__Data to use__.
===============
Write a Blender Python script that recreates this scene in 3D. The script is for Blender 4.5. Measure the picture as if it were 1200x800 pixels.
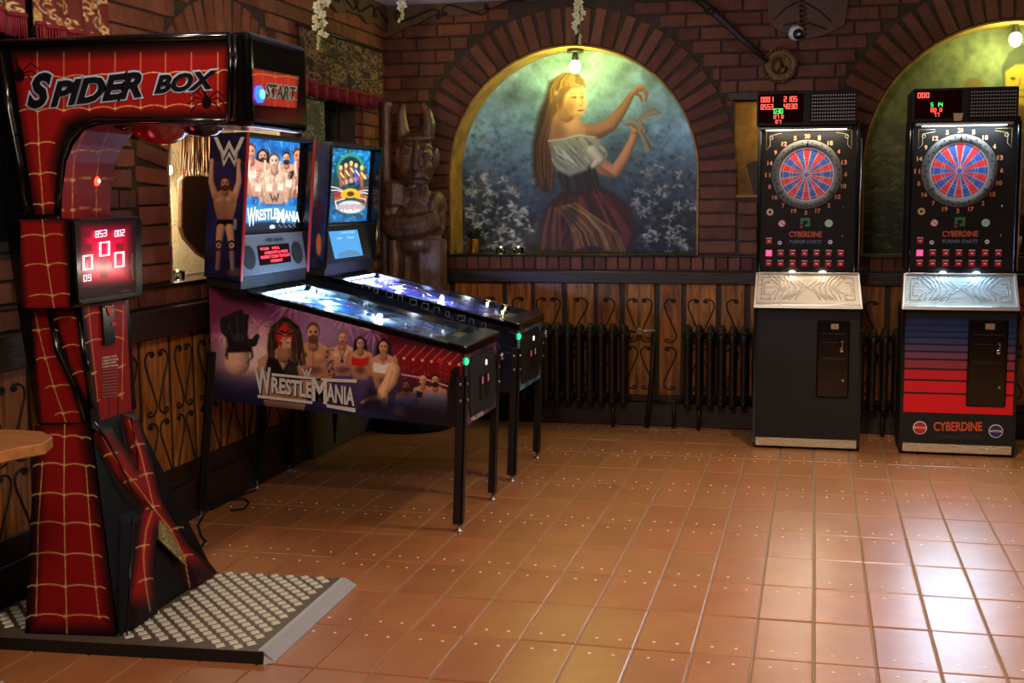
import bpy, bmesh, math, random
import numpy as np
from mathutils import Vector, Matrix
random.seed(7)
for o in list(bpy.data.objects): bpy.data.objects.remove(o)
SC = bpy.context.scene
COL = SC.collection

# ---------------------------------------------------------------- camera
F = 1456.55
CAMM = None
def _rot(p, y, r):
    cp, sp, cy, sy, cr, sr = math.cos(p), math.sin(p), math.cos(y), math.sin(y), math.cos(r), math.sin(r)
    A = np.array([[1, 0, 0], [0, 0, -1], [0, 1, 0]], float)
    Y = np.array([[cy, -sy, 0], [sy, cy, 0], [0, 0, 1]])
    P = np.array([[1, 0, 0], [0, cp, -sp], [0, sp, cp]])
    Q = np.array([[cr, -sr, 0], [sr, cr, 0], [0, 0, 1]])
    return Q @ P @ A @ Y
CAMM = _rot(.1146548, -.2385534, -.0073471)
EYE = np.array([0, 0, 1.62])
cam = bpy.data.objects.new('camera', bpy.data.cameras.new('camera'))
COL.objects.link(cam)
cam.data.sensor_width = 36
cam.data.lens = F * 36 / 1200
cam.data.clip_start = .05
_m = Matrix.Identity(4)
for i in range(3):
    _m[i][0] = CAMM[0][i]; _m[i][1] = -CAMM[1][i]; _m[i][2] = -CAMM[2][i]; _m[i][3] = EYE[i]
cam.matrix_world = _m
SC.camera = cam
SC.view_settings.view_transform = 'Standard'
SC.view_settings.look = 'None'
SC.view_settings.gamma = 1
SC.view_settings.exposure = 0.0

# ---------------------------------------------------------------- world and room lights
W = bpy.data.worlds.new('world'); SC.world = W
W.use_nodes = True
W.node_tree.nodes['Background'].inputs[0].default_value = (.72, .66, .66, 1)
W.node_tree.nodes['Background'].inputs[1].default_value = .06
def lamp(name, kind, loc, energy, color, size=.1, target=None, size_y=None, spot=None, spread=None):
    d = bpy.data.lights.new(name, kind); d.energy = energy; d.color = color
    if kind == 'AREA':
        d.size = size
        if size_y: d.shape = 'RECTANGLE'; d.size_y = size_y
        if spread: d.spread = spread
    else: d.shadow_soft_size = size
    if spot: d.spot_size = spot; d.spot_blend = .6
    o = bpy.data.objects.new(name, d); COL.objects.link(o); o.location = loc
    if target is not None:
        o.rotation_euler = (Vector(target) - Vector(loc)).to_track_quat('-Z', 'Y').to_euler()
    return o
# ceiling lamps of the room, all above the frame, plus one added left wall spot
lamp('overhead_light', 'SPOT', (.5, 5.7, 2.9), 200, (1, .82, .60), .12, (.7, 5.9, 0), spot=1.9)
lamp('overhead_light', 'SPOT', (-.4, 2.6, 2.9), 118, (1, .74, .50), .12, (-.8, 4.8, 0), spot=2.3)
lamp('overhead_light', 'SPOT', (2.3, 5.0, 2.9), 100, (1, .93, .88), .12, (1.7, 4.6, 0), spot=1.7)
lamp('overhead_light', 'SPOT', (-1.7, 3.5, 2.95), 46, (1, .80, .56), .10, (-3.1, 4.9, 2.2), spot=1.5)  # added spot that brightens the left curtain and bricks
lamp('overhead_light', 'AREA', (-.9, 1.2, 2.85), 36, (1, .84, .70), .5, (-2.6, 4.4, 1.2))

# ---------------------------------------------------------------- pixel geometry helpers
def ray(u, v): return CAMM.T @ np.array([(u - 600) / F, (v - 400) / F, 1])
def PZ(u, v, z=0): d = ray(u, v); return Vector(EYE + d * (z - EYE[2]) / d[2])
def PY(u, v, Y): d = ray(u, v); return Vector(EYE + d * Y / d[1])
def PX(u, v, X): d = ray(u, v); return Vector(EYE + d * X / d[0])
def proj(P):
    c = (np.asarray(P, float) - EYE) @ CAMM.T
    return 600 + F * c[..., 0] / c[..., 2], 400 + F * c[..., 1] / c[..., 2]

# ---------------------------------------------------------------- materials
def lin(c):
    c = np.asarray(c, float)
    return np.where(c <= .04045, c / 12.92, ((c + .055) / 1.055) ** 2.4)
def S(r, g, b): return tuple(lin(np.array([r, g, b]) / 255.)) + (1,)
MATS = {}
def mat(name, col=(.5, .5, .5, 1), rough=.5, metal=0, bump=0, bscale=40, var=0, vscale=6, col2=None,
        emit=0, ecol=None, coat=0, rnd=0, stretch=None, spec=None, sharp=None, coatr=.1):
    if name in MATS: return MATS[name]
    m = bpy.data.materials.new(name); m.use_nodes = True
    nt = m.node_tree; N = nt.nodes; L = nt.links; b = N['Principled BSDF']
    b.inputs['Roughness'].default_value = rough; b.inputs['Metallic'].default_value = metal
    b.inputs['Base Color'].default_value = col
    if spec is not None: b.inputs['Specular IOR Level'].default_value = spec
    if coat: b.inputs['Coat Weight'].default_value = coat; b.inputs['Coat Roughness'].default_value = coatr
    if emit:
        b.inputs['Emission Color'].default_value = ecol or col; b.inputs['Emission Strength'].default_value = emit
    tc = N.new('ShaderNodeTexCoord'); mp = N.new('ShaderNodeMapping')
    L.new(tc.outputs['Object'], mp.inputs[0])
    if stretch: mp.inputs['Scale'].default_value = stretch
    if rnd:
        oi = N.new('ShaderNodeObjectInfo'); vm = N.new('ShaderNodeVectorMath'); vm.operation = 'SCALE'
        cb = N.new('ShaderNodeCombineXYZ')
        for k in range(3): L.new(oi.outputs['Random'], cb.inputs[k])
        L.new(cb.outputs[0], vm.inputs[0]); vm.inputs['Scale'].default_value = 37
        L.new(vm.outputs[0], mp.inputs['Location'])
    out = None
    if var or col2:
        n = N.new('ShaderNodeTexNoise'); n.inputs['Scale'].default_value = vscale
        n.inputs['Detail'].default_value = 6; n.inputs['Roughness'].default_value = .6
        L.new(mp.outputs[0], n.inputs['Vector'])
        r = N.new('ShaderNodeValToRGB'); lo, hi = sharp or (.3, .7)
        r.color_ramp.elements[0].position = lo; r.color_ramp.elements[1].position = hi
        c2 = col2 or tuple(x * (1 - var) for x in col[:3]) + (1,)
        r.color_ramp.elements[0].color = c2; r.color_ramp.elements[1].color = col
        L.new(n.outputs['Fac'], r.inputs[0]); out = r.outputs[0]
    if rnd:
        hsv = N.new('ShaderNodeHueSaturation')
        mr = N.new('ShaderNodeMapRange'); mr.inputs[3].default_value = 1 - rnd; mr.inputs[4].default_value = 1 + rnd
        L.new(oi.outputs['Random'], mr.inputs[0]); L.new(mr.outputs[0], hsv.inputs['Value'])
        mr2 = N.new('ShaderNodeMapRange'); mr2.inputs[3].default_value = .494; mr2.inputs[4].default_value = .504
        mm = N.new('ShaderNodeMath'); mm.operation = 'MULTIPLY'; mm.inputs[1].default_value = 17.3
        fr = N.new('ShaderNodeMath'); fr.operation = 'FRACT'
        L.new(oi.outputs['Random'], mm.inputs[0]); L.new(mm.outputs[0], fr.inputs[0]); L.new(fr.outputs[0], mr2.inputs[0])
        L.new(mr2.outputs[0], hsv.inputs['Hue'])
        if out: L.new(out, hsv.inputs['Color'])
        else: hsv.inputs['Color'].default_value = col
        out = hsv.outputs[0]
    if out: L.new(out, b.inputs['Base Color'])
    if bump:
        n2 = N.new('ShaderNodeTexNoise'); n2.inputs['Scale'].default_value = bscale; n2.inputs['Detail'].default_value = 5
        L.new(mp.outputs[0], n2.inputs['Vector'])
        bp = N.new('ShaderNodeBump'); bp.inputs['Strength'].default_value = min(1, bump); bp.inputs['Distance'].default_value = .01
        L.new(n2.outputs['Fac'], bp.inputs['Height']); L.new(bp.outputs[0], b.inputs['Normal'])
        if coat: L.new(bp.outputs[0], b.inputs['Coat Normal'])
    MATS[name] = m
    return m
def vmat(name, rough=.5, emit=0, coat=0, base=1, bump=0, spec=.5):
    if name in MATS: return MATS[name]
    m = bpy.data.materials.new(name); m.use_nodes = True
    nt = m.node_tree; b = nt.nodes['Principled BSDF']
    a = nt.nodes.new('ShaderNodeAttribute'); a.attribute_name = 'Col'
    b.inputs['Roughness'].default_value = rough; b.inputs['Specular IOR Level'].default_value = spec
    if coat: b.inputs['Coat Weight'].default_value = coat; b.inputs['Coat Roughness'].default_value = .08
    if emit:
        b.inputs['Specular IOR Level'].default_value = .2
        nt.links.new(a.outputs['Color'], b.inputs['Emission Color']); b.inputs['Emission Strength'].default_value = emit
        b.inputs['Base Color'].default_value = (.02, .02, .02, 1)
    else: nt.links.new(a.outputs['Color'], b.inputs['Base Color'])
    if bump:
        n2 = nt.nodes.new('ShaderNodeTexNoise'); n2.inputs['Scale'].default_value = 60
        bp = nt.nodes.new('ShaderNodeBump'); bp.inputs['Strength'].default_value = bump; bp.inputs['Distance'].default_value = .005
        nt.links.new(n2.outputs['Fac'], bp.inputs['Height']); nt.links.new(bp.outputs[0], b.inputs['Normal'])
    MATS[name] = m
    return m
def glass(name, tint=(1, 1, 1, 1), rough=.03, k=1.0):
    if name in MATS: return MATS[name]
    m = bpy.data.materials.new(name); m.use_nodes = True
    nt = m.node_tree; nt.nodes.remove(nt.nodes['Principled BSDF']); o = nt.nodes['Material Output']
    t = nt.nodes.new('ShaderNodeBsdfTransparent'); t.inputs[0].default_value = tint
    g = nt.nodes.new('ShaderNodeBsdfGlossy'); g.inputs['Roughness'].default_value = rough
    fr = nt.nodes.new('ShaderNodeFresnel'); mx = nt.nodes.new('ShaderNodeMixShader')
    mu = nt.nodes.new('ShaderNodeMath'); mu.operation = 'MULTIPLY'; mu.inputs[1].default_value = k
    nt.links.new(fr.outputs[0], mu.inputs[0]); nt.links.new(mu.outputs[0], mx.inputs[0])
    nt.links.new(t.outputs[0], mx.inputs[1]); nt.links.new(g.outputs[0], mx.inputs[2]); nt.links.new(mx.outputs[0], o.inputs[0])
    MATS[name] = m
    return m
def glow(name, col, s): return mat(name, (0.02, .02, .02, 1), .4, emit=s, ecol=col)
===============
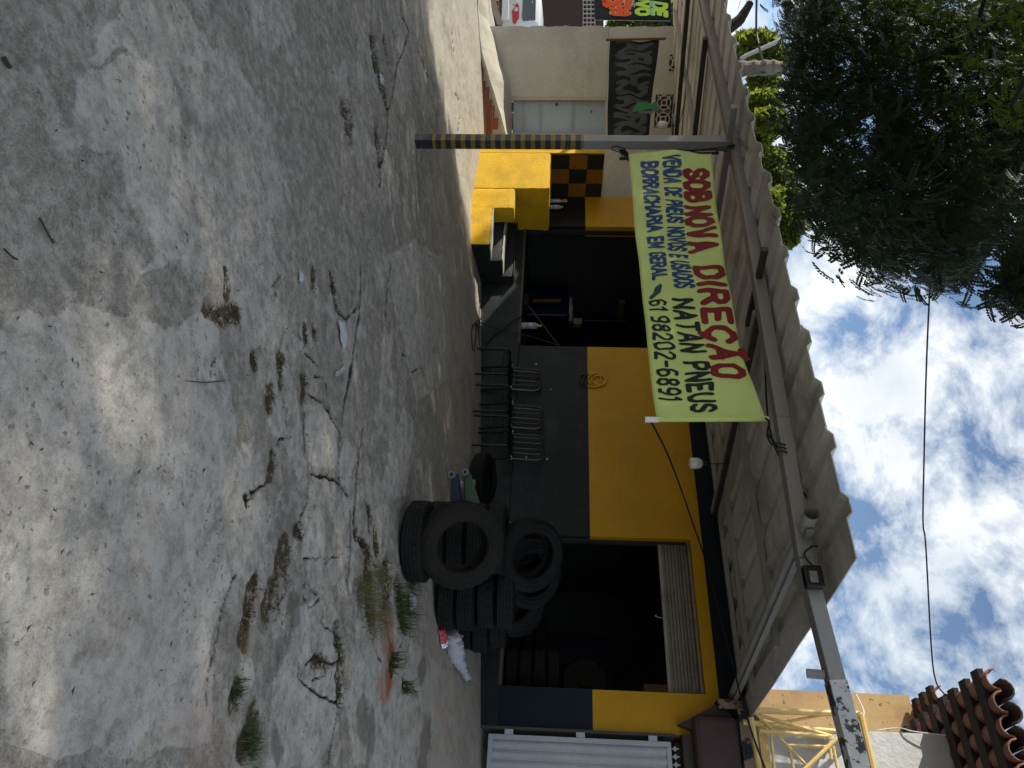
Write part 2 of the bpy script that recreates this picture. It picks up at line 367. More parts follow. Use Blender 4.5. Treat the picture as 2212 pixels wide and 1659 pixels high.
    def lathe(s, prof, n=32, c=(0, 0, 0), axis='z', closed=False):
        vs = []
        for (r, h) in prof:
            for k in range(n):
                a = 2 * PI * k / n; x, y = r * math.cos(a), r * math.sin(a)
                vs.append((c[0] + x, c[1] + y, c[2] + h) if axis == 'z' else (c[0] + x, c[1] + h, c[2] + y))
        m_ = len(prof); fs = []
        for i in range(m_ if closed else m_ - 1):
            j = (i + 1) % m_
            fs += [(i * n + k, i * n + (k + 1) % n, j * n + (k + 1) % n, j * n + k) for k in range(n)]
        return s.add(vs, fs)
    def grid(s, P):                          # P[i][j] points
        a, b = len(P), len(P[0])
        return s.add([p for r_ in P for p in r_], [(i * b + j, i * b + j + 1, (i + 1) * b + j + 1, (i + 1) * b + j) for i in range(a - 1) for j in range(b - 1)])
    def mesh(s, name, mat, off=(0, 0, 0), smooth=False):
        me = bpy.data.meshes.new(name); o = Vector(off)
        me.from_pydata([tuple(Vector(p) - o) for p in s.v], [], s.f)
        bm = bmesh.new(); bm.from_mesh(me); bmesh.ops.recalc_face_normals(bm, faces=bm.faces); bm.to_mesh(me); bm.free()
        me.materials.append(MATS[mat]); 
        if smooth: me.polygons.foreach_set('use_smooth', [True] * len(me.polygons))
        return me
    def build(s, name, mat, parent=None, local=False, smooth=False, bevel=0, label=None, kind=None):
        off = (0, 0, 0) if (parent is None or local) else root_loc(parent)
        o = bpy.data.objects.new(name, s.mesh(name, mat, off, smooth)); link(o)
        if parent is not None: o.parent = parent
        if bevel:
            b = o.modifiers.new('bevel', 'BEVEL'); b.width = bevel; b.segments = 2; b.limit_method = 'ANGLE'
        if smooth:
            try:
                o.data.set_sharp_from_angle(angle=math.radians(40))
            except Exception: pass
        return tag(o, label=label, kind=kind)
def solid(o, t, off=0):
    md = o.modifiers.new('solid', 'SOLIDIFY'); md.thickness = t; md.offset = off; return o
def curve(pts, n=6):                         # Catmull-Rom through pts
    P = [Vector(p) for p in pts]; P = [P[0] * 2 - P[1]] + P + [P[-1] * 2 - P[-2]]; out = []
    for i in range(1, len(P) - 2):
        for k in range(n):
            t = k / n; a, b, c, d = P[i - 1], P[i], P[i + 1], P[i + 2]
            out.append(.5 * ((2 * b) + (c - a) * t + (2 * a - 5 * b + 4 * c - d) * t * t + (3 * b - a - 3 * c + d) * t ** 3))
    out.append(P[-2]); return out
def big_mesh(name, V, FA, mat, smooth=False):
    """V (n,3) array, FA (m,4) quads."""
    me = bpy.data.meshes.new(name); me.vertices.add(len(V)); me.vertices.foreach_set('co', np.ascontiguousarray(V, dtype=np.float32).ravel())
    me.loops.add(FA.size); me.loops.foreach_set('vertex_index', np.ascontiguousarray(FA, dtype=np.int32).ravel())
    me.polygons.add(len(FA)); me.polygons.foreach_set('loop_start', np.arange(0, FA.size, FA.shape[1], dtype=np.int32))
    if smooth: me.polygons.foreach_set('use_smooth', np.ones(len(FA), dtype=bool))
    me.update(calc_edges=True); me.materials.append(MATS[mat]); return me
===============
__What is needed__. Make an exact copy of only the lines from the one with "Write a Blender" through the one with "COL = SC.collection". Pictures don't belong in it.

__Response__.
Write a Blender Python script that recreates this scene in 3D. The script is for Blender 4.5. Measure the picture as if it were 1200x800 pixels.
import bpy, bmesh, math, random
import numpy as np
from mathutils import Vector, Matrix
random.seed(7)
for o in list(bpy.data.objects): bpy.data.objects.remove(o)
SC = bpy.context.scene
COL = SC.collection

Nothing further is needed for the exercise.